Measurement of the Cosmic Ray $e^{+}+e^{-}$ Spectrum from 20 GeV to 1 TeV with the Fermi Large Area Telescope

Designed as a high-sensitivity gamma-ray observatory, the Fermi Large Area Telescope is also an electron detector with a large acceptance exceeding $2{\mathrm{m}}^2\mathrm{sr}$ at 300 GeV. Building on the gamma-ray analysis, we have developed an efficient electron detection strategy which provides sufficient background rejection for measurement of the steeply falling electron spectrum up to 1 TeV. Our high precision data show that the electron spectrum falls with energy as $E^{-3.0}$ and does not exhibit prominent spectral features. Interpretations in terms of a conventional diffusive model as well as a potential local extra component are briefly discussed.

Figure 1

Energy resolution for the LAT after electron selection; the full widths of the smallest energy window containing the 68% and the 95% of the energy dispersion distribution are shown.

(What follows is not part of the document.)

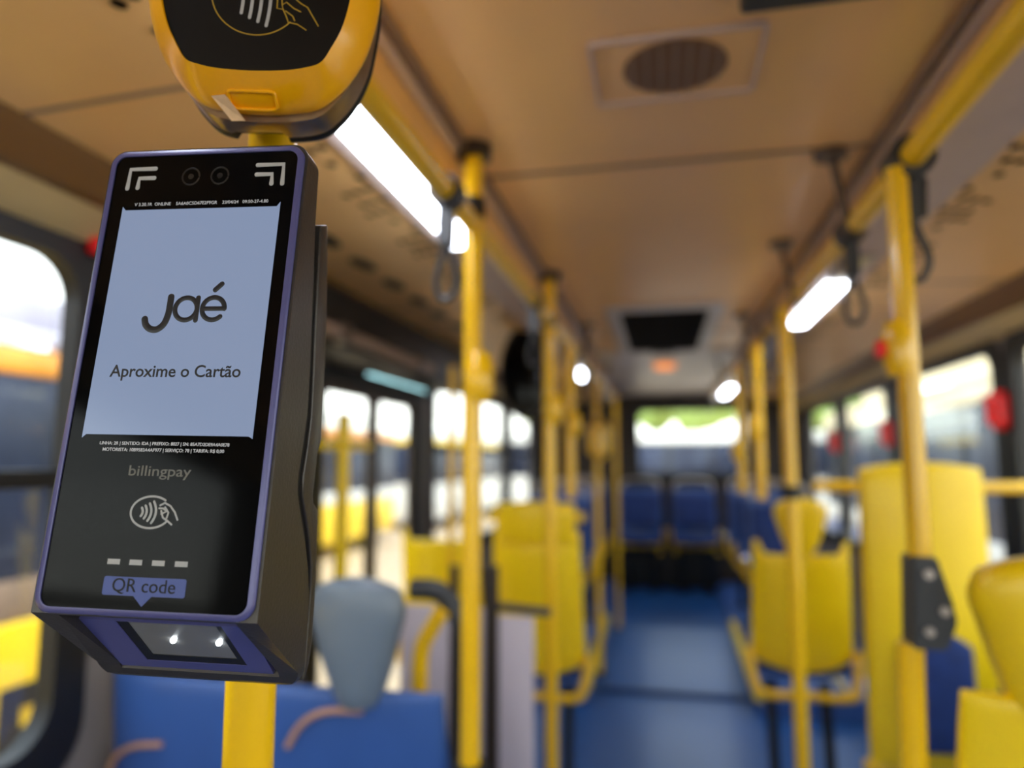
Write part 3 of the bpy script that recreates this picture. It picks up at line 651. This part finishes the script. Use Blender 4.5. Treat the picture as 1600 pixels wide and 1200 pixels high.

The comparison with beam test data up to 282 GeV and for on-axis and at 60° incidence shown in the figure indicates good agreement with the resolution estimated from the simulation.

Figure 2

Distribution of the transverse sizes of the showers (above 150 GeV) in the CAL at an intermediate stage of the selection, where a large contamination from protons is still visible. Flight data (black points) and MC simulation (gray solid line) show very good agreement; the underlying distributions of electron and hadron samples are visible in the left (red) and the right (blue) peaks, respectively.

Figure 3

The Fermi LAT CR electron spectrum (red filled circles). Systematic errors are shown by the gray band. The two-headed arrow in the top-right corner of the figure gives size and direction of the rigid shift of the spectrum implied by a shift of $\genfrac{}{}{0ex}{}{+5\%}{-10\%}$ of the absolute energy, corresponding to the present estimate of the uncertainty of the LAT energy scale. Other high-energy measurements and a conventional diffusive model [1] are shown.